Na een ruim veertigjarige carrière zijn Babette Mangolte’s werk en ideeën nog altijd even relevant in het huidige debat over de rol en vormen van performance registratie en documentatie. Haar visie vormt het draagvlak waarop A Point in the Making | Three Days with Babette Mangolte onder andere de plaats en de rol verkent, die documentatie in de praktijk van hedendaagse performance kunstenaars inneemt. Verschillende generaties kunstenaars en filmmakers worden uitgenodigd om gezamenlijk te onderzoeken of, en welke, verschuiving(en) er waar te nemen zijn sinds Mangolte aan haar carrière begon.
New York avant-garde
Begin jaren ’70 is Soho downtown New York de plek voor experiment en nieuwe vormen van kunst en performance. Onder de kunstenaars die zich er verzamelen bevindt zich Babette Mangolte. De Française is bevriend met de dan nog onbekende choreografen Lucinda Childs en Trisha Brown en performance kunstenaars als Bob Wilson, Robbert Morris en Marina Abramović. Ze volgt hun werken en maakt steevast foto’s of filmregistraties. Mangolte zorgt dat ze het werk vooraf leert kennen, soms zelfs door de danspassen van een choreografie zelf aan te leren, zodat ze kan anticiperen op de beweging die ze wil vastleggen. De experimentele/nieuwe vormen en a-typische locaties die door choreografen gebruikt worden, vragen ook om een nieuwe manier van denken over camera opstelling- en perspectief. Mangolte is een van de weinige die de ontwikkelingen in de New Yorkse avant-garde scene in die tijd vastlegt. Ze doet dat niet vanuit een objectief journalistiek standpunt, maar reageert vanuit haar eigen subjectieve artistieke praktijk op wat er om haar heen gebeurt. Haar registraties zijn dan ook veeleer op zichzelf staande autonome kunstwerken. Haar archief blijkt al gauw van onschatbare waarde voor de ontwikkeling van performance en moderne dans in Amerika en ten dele in Europa, en nog steeds, voor het archiveren en historiseren van die tijd.
Performance documentatie
Het debat over de relatie tussen performance en documentatie is tot op heden onderwerp van discussie. Vanwege het tijdelijke karaker van de performance, constant veranderende benaderingswijzen, en ethische en esthetische vraagstukken, zijn er nauwelijks herkenbare stijlen ontstaan. Daar waar Mangolte juist een unieke balans tussen objectieve registratie en autonoom werk in haar films wist te vinden, komen veel registraties van podiumkunst niet verder dan een ‘statische’ blik van buitenaf. Een veel gehoord argument voor deze statische benadering is dat het een pure registratie is zonder de subjectieve ervaring van de toeschouwer.

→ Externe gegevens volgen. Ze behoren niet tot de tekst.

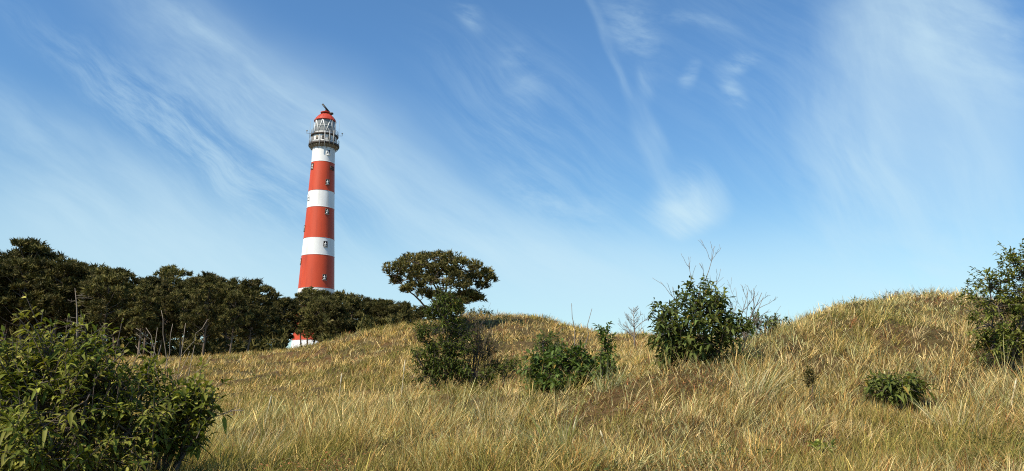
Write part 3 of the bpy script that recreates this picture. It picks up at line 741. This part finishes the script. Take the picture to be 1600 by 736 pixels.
def pine_proto(seed, H, R, cb, npad, lean=.0, flat=.42):
    """mesh pair (trunk, crown) of a wind shaped pine of height H"""
    global rng
    keep = rng; rng = np.random.default_rng(seed)
    tk = MB(); cr = MB()
    bendx = rng.normal(0, .35) + lean; bendy = rng.normal(0, .3)
    tr = lambda t: np.array([bendx * math.sin(t * 2.2), bendy * math.sin(t * 2.6), H * .93 * t])
    tt = np.linspace(0, 1, 9)
    tube(tk, [tr(t) - np.array([0, 0, .3 if t == 0 else 0]) for t in tt], np.interp(tt, [0, .1, 1], [.19, .15, .04]), 7)
    for k in range(npad):
        f = (k + rng.uniform(0, 1)) / npad
        h = cb + (1 - cb) * f ** .85
        shape = math.sqrt(max(.06, 1 - ((h - (cb + (1 - cb) * .38)) / (1 - cb) / .72) ** 2)) if True else 1
        a = k * 2.4 + rng.normal(0, .5)
        ln = R * shape * rng.uniform(.55, 1.1)
        if f > .93: ln *= .2
        p0 = tr(max(.2, h - .10)); c = np.array([p0[0] + math.cos(a) * ln, p0[1] + math.sin(a) * ln, H * h + rng.normal(0, .15)])
        mid = (p0 + c) / 2 + np.array([0, 0, -.15])
        tube(tk, [p0, mid, c], [.06, .04, .015], 4, cap=False)
        pr = rng.uniform(.5, 1.2) * R * .40
        pad(cr, c, np.array([pr, pr, pr * flat]), 26, .46, .55)
        if rng.random() < .45:
            c2 = p0 * .45 + c * .55 + rng.normal(0, .25, 3); pad(cr, c2, np.array([pr, pr, pr * flat]) * .8, 13, .44)
    for k in range(3):       # leading shoots break the outline
        c = tr(1.0) + np.array([rng.normal(0, R * .22), rng.normal(0, R * .22), H * rng.uniform(-.04, .06)])
        pad(cr, c, np.array([.36, .36, .5]) * rng.uniform(.7, 1.2), 12, .42)
    # dead lower snags
    for k in range(7):
        h = rng.uniform(.18, cb + .08); p0 = tr(h); a = rng.uniform(0, 2 * PI); ln = rng.uniform(.5, 1.6)
        e = p0 + np.array([math.cos(a) * ln, math.sin(a) * ln, rng.uniform(-.1, .4)])
        tube(tk, [p0, (p0 + e) / 2 + [0, 0, .06], e], [.03, .022, .008], 4, cap=False)
    rng = keep
    root = empty('pine_tree', (0, 0, 0))
    t = tk.build('trunk', M['pinebark'], root); c = cr.build('crown', M['needle'], root)
    return root, H

def copy_tree(o):
    c = o.copy(); COL.objects.link(c)
    for ch in list(o.children):
        d = ch.copy(); COL.objects.link(d); d.parent = c
    return c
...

De vraag is op welke wijze die ervaring toch onderdeel van de registratie kan worden – of zelfs leidend kan zijn voor de manier waarop de documentatie wordt gemaakt.
In die levendige underground scene van de jaren ’70 in New York werden performances vaak maar door enkele mensen gezien doordat ze veelal in ongewone, niet institutionele, omgevingen werden uitgevoerd. Veel van deze performances zijn niet of nauwelijks gedocumenteerd en bestaan alleen nog doordat persoonlijk ervaringen van publiek, dansers of kunstenaars naderhand zijn opgeschreven. Maar mede dankzij Mangolte’s oprechte nieuwsgierigheid en interesse naar het werk van deze kunstenaars, werd het registeren van deze performances een van de hoofdbestanddelen van haar eigen oeuvre. Via haar camera liet zij tijdgenoten en latere generaties meekijken naar veel van dit kortstondige ‘eenmalige’ werk. Ze bracht het de wereld in. De paradox tussen het tijdelijke karakter van performance en het blijvende karakter van elke vorm van documentatie werd op die manier overstegen.
Zoals curator en auteur Barbara Clausen schrijft in ‘Performing Histories; Why the point is not to make a point’, leren Mangolte’s foto’s en films de toeschouwer kijken. Mangolte richt haar camera op de wisselwerking tussen performance en toeschouwer en legt als het ware het mentale beeld vast dat een publiek zich zal herinneren. Of ze er nu bij zijn geweest of niet. Zo worden haar registraties inderdaad een punt, of schakel eigenlijk, in (het maken/voortleven van) een kunstwerk.
Voor kaarten en info klik hier.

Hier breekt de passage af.